I have no clue about grade level reading and what determines it. I figure that if she can read the book with no problems it is just below grade level. If she can read one with a few prompts for new words than she is reading a book at grade level. If I have to prompt her for more than 4 or 5 a page then it is above grade level. Sight words have always been a bit of a problem for us. It is getting better as she gets more fluent, but there are days when she forgets the word "the."

I'm personally not a fan of sight reading (doulch? reading). I perfer a phonics type program of some sort. That way if the word wasn't memorized the child will have the tools to sound it out to get it.
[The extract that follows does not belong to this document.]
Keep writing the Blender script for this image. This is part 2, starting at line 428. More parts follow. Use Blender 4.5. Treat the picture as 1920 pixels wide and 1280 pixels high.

If you don't want to call what you do "unschooling" than go with "eclectic." biggrin.gif That is what we do (and probably most homeschoolers) I try very hard to follow a classical curriculum, but it doesn't always happen. We have many unschooling days and days that we just read a bit. Then I'll have a big push to finish up workbook pages and "assigned" activities/projects. (One reason we are doing away with most workbooks next year!) I have to remember to count the days that I let dd sit in front of her computer with her educational software. At the ages our kids are they are always learning - even if it isn't formal school.
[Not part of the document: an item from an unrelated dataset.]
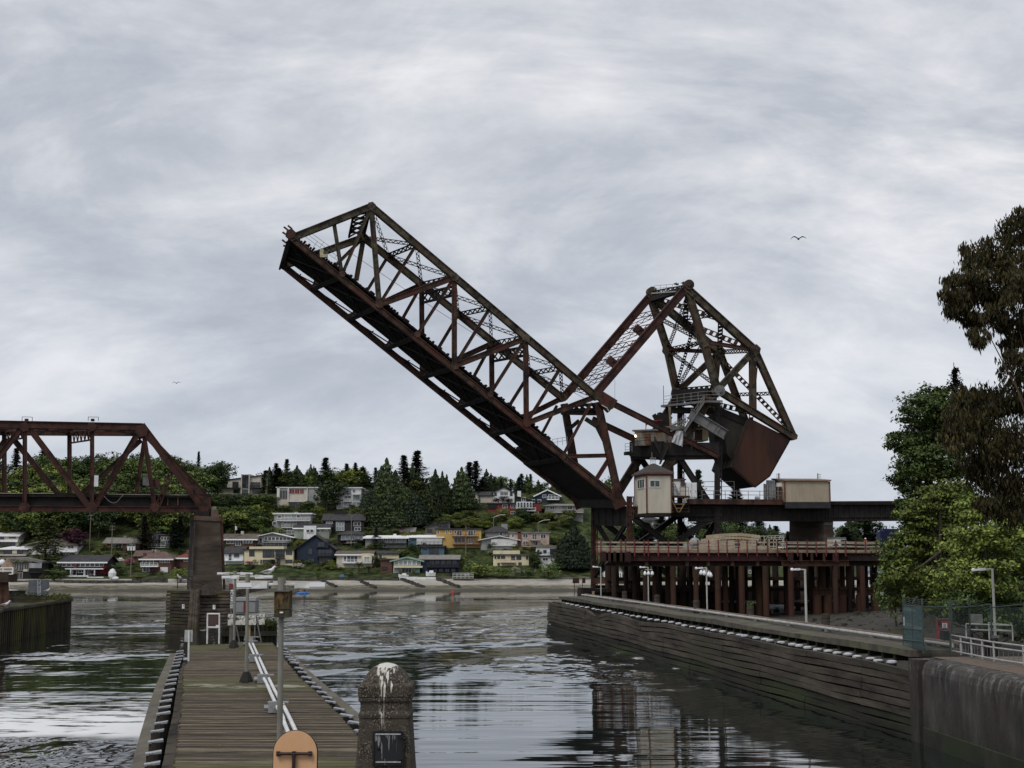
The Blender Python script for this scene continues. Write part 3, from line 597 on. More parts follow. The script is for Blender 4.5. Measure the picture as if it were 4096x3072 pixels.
mb=MB();mb.box(sd0+dpt*.3-AX*.2+V((0,0,H*.85)),(.7,.8,.6),Matrix.Rotation(TH,3,'Z'));part('air_conditioner',mb,paint_white,mh)
mb=MB();mb.bar(sd0+dpt*.8-AX*.5+V((0,0,.5)),sd0+dpt*.8-AX*.5+V((0,0,H-.3)),.9,1.3,AX);part('cabinet',mb,steel_grey,mh)
for k,(x_,top)in enumerate(((1472,192),(1737,193))):
 p0,p1=P3((x_,240),3),P3((x_,top),3);am=MB();am.bar(p0-V((0,0,.3)),p1,.14,.14);d_=(p1-p0)
 for f in(.35,.6,.85):am.bar(p0+d_*f-AX*(.45 if k==0 else-.0),p0+d_*f+AX*(.25 if k==0 else .55),.07,.07)
 part('antenna_mast',am,steel_grey,mh)
bo=thing('control_booth','cream ribbed bridge tender booth with a hipped shingle roof','booth',P3((600,465),-5))
o_=-5.0;g0,g1=P3((575,463),o_),P3((741,462),o_);HB=(P3((575,198),o_)-g0).z;dp=NR*6.0
mb=MB();q=[g0,g1,g1+dp,g0+dp];mb.loft(q,[p+V((0,0,HB))for p in q])
for i in range(22):p=g0.lerp(g1,(i+.5)/22)-NR*.02;mb.bar(p+V((0,0,.05)),p+V((0,0,HB-.05)),.05,.04,AX)
for i in range(16):p=g0.lerp(g0+dp,(i+.5)/16)-AX*.02;mb.bar(p+V((0,0,.05)),p+V((0,0,HB-.05)),.04,.05,AX)
part('wall',mb,beige_s,bo)
mb=MB()
for p in(g0,g1,g0+dp):mb.box(p+V((0,0,HB/2)),(.2,.2,HB),Matrix.Rotation(TH,3,'Z'))
mb.bar(g0-NR*.06+V((0,0,HB-.12)),g1-NR*.06+V((0,0,HB-.12)),.1,.3,NR);mb.bar(g0-AX*.06+V((0,0,HB-.12)),g0+dp-AX*.06+V((0,0,HB-.12)),.1,.3,AX)
part('corner_trim',mb,trim,bo)
mb=MB();ov=.4;rr=[g0-AX*ov-NR*ov,g1+AX*ov-NR*ov,g1+AX*ov+dp+NR*ov,g0-AX*ov+dp+NR*ov];rr=[p+V((0,0,HB+.02))for p in rr];rt=[p+V((0,0,.22))for p in rr];c_=sum(rr,V())/4
mb.loft(rr,rt);part('eave',mb,trim,bo)
mb=MB();ap0,ap1=c_+V((0,0,1.75))-NR*.9,c_+V((0,0,1.75))+NR*.9;t2=[p+V((0,0,.01))for p in rt]
mb.poly([t2[0],t2[1],ap0]);mb.poly([t2[1],t2[2],ap1,ap0]);mb.poly([t2[2],t2[3],ap1]);mb.poly([t2[3],t2[0],ap0,ap1]);mb.poly(list(reversed(t2)));part('roof',mb,mat('shingle_dark',(.028,.026,.026),(.085,.08,.076),5,.9,0,.4,12,lo=.3,hi=.7),bo)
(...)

Posted by: cornerstone Apr 2 2006, 02:29 PM

Lets face it boys would rather be out playing then inside doing boring schoolwork. My boys are men now but I remember those days. That bike in the laneway was a zillion times more interesting then the math lesson. We use to go for adventures via bike or walks and park under a tree and do a page of math or read a book together. We had a packed snack and chocolate milk in used ketchup bottles.My sons remember this so well. They said it was great fun........because it wasn't in a classroom setting ( home).

Posted by: tabv Apr 3 2006, 02:28 PM

My boys are like this too... Michael is my example right now. He is NOW in third grade, was reading at age 4, so I thought we'd skip ahead and such and be doing academic bookwork immediately. Well, he's a boy, and he's all boy, and he knows his own mind. We fought and fought. I went back to more unschooling and learning form everything around us, with no requirements...

And he's still reading wonderfully, he's ahead of his grade level, even though this is the first year we've done a whole lot of bookwork each day, and he's excelling and very self motivated.

We did hardly anything for K, 1, or 2. Sure, we learned, but it really was up to all of us what we did or when we did it.

Just letting you know of successes and not problems with just backing off and letting him be your guide, especially this young.

My now 7 year old started reading just before he turned 7, and while he isn't as far ahead as his older brother, he is still doing great with whatever I put in front of him, still trying to keep it very low key and laid back.

He is taking more initiative now with Michael doing so much that looks so cool, and I think that helps.

Oh, and my 6 year old (next Tuesday) is a girl, but she is very active as well, but when she wants to do her work? She sits and works for hours... not that she is this way all the time, it goes in spurts, but I think it as much a difference in individual personalities as gender differences lol.


Posted by: mimzie Apr 3 2006, 02:45 PM

Tabitha, thank you so much! That does help a lot to know that it has been done with great success LOL I talked with DH today about kinda unschooling, he's never heard of it before so he keeps asking questions but he's so laid back with the homeschool stuff that he has faith in whatever I decide I guess.

Anyway, I loved reading about those kids that have done this and arent lazy bums or anything LOL!!